Hele bunlardan birini hiç unutmuyorum. Çok satan ciddi bir gazetenin demirbaş köşe yazarlarındandı. Beni her gün topa tutuyordu. Yine bir yazısında, geçen yıl yitirdiğimiz bir bilim adamımızın sunduğu bildiriye dayanarak beni “cehalet”le suçluyordu. Oysa iki Fransız ve bir Türk bilim adamı, aynı toplantıda sundukları bildirilerinde o bilim adamımıza yanıt vermişler, ayrımın önemine değinmişler, bunların özetleri kendi gazetesinde de yayımlanmıştı. Telefonla konuşmamın metnini ve bu bildirileri okuduğu halde neden yanlış bilgilere dayandığını sordum. Yanıtı şaşırtıcıydı. Ne benim konuşmamı, ne de gazetesinde çıkan bildiri özetlerini okumuştu. Konuşmam, Yargıtay sitesinde yayımlandığı halde, metni kendisine gönderirsem okuyacağını söyledi. Özrü kabahatinden büyüktü. Anlaşılan, her gün yazıyor, ama hiç okumuyordu. Böylelikle hem kendini kandırıyor, hem de toplumu yanıltıyordu. Bir kez daha inandım ki, ulusça bir Sokrates, bir Descartes açığı yaşıyor, bu açığı bir türlü kapatamıyorduk. Bugün de öyle. Hem de okumuşlarımız arasında bile. 8.1.2004 tarihinde bir TV yarışmasında iyi öğrenim görmüş bir yurttaşımız, Sokrates’in “Ben tek bir şey biliyorum; o da hiçbir şey bilmediğimdir.” özdeyişini, dillere destan özdeyişini kimin söylediğini dahi bilemiyordu. Bunu bilemeyen biri, o sözün sıradan değil, doğru usavurma yönteminin ilk kuralı olduğunu nereden bilebilir ki? O yüzden, sağlıklı biçimde ne düşünebiliyoruz, ne tartışabiliyoruz, ne de görüş üretebiliyoruz, bizler. Descartes’lar, Sartre’lar, Durkheim’lar, Husserl’ler, ne yazık ki, hâlâ lüks bu ülkede. Acı, ama gerçek bu.

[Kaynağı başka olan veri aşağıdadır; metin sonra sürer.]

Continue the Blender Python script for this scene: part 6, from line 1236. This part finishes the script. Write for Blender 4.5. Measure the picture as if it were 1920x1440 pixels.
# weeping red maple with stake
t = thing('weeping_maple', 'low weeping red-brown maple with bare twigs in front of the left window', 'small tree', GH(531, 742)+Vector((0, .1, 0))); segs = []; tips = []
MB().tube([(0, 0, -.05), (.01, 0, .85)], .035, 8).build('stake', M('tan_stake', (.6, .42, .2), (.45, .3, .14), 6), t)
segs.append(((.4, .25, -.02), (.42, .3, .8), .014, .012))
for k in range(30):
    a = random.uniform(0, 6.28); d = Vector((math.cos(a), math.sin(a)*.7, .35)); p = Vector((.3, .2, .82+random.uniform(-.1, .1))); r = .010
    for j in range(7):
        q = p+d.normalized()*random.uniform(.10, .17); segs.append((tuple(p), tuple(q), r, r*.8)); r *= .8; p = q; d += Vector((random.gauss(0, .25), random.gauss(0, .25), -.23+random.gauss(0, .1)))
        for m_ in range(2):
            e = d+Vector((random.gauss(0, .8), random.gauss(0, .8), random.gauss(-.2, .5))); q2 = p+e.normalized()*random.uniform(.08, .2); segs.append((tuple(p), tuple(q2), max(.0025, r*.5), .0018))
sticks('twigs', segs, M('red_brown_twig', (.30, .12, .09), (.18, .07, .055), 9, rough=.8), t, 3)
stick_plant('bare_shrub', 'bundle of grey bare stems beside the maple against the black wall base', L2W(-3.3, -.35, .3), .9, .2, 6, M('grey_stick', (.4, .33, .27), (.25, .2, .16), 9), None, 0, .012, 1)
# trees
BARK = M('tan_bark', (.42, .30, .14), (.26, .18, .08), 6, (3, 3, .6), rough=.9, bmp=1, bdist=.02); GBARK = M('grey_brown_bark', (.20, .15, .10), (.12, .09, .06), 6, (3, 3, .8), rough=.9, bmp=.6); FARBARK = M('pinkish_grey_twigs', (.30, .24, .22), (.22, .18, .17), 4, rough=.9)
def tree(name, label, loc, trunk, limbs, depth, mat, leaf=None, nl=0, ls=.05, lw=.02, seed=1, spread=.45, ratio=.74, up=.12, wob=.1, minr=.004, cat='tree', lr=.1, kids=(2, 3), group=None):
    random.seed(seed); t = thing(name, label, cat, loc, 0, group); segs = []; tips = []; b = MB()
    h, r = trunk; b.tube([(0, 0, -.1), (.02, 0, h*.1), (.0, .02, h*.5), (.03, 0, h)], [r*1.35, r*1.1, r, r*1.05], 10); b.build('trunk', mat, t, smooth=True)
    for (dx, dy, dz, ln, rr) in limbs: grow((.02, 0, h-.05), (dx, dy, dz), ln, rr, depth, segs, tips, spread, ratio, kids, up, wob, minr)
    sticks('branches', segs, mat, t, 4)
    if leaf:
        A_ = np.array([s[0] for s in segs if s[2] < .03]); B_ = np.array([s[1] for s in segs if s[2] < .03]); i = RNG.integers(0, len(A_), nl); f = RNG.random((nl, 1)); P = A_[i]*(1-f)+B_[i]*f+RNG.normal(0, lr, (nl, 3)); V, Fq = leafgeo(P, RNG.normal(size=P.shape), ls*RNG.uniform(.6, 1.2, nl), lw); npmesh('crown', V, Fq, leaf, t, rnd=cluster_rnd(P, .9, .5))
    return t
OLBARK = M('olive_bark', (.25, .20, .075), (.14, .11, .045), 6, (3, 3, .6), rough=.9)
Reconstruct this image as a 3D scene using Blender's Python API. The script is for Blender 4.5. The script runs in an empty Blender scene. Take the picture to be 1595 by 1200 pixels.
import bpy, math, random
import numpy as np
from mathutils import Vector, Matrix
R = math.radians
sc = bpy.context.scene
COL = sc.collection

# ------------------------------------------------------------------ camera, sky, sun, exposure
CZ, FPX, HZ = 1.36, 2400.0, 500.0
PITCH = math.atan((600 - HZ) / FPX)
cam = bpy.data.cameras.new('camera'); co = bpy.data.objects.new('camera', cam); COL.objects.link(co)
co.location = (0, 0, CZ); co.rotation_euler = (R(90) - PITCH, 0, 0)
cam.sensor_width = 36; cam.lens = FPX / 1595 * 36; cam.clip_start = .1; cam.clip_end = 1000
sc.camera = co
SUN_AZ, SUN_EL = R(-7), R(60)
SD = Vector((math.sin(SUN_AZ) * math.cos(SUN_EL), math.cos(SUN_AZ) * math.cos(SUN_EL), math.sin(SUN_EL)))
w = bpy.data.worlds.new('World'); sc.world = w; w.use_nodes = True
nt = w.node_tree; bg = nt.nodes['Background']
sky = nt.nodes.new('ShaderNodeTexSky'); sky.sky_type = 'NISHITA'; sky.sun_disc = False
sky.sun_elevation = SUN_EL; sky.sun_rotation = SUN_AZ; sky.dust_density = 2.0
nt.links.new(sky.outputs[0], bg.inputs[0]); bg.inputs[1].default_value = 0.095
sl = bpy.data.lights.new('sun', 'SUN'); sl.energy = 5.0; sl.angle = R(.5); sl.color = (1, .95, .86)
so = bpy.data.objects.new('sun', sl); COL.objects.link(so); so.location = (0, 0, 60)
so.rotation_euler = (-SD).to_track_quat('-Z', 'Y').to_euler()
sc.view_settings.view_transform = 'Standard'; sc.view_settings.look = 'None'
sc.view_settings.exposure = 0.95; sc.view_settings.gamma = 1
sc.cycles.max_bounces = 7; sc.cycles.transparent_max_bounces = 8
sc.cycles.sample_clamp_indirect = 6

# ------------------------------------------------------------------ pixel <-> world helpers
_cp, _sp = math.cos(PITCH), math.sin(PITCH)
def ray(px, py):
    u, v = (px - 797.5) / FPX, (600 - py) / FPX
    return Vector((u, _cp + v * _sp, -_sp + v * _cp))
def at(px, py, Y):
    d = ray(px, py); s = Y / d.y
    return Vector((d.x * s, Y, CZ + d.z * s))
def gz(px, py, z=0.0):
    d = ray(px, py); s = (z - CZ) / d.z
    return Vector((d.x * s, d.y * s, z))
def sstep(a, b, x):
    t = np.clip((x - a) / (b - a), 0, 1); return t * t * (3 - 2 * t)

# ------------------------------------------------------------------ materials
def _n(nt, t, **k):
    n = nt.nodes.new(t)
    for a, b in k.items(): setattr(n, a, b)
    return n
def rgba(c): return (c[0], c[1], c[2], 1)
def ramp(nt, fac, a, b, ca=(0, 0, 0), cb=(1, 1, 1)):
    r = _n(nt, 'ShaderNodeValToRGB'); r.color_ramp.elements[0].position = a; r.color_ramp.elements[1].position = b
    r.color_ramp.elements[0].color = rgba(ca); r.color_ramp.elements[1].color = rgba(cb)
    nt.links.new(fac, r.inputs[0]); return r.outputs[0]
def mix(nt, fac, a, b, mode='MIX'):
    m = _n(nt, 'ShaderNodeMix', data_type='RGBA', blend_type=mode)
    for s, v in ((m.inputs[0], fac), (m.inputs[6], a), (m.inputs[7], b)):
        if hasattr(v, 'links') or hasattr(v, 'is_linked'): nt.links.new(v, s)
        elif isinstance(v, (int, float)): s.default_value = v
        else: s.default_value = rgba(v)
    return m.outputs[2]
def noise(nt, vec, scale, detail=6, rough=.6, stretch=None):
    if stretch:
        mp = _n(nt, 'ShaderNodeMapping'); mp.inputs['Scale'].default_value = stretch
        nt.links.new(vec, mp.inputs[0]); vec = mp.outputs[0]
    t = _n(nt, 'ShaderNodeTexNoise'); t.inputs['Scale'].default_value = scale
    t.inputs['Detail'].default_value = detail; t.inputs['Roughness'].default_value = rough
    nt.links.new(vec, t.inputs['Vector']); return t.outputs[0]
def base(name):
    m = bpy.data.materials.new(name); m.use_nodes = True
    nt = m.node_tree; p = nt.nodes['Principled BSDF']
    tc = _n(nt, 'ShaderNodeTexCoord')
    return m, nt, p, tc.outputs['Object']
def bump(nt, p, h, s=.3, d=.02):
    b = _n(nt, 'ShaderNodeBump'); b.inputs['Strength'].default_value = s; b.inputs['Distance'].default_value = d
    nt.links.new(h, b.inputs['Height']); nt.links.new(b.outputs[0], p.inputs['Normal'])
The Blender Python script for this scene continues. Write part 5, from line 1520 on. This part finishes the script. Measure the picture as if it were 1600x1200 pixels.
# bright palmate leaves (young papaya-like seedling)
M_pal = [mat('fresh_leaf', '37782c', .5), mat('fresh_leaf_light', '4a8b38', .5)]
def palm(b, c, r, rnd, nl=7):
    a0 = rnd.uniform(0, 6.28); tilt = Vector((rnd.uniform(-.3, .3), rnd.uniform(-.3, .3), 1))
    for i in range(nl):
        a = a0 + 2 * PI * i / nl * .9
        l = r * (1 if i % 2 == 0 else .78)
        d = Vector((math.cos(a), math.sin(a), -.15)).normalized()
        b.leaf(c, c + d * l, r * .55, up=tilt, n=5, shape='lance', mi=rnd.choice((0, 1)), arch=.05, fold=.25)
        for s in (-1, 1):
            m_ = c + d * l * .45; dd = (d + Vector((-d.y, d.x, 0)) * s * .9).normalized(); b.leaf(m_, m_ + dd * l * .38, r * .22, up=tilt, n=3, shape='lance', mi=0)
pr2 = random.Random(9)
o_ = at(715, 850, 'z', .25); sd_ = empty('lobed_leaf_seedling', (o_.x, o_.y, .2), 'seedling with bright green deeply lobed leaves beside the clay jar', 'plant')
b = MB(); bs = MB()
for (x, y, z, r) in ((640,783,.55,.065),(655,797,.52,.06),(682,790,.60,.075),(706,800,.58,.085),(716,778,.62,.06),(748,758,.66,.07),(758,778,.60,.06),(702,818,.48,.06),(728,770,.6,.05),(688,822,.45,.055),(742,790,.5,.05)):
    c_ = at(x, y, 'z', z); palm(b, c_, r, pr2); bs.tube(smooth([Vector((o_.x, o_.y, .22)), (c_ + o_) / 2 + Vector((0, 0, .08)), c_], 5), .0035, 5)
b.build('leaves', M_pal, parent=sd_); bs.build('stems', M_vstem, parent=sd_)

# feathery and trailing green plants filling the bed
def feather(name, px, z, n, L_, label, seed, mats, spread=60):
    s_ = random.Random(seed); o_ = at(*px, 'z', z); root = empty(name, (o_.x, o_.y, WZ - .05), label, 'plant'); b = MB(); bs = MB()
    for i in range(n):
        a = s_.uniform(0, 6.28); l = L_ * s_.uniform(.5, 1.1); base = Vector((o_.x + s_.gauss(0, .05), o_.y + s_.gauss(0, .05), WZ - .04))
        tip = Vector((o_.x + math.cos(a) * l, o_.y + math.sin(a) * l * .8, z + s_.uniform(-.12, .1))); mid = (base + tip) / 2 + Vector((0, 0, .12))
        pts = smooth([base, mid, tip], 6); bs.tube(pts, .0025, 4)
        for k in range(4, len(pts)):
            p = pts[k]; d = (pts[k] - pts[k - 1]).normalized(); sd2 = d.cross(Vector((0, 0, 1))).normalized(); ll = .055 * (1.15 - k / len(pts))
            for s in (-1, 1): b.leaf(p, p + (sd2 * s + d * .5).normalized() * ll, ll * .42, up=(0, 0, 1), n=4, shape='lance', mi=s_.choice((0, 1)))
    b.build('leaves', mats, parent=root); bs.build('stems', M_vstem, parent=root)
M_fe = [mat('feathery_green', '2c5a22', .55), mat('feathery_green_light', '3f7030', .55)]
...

Burada bir ayraç açmak isterim. Biri doktora tezi olan iki Türkçe kitapta, laisizmin asıl anlamı yeterince doğru açıklandıktan sonra, bu sözcüğün küçümseyici anlamda da kullanıldığına değinilmiştir. Bunlardan ikincisi teze dayanmaktadır. Tez ise, kanımca yanlış değerlendirmelere. Çünkü, tezin dayandığı Fransız yazarları Autin, ve bu arada Trotabas, sözcüğün böyle bir anlamından söz etmemekte, yalnızca kimi bilim dışı yazılarda (polemiklerde) bu anlamda kullanıldığını belirtmektedirler. Öte yandan, Fransızca hiçbir sözlükte, laisizmin küçümseyici (pejoratif) anlamda kullanıldığına değinilmemektedir. Kullanılsaydı, böyle kullanılan sözcüklerde yapıldığı gibi, buna da yer verilirdi. Kaldı ki, bu olgu, her sözcüğün başına gelebilir. Örneğin, “demokrasi” sözcüğü de tarih içinde her zaman olumlu anlamda kullanılmamış, kimileyin alt sınıfların kendi çıkarları için ülkeyi yönetmeleri anlamında küçümsenmiştir. Ancak, ne o gün, ne de bugün “demokrasi” sözcüğünden vazgeçildi. Aynı biçimde, Türk” sözcüğü de bir zamanlar aşağılamak için kullanılmıştı. İsteyen vazgeçsin. Ben “Türk” sözcüğümden vazgeçmiyorum. Dahası, laisizm terimi yerleştiği için “laikçilik” diye kullananların hepsini, böyle ya da belli görüşün sahipleri diye algılamak ve onu dilimizde yasaklamaya yeltenmek ise saçmalığın dikâlâsıdır. Abdülhamit’in “burun”, “hürriyet”; 12 Eylül yöneticilerinin “devrim”, “ülkü”, “örgüt” vb. sözcükleri yasaklamaları gibi, “laisizm” karşılığı kullanılan sözcükleri bayağılaştırarak (vulgarize ederek) aforoz etmek, kendini kandırmanın da ötesinde dile yapılan haksız ve çocukça bir saldırıdır. Saldırı haksızdır. Çünkü, bilgisizliğin öfkesini dilden çıkarmaktır, bu. Saldırı çocukçadır. Çünkü, masaya kafasını vuran çocuğun masayı dövmesine benzemektedir. Ayracı kapatıyorum.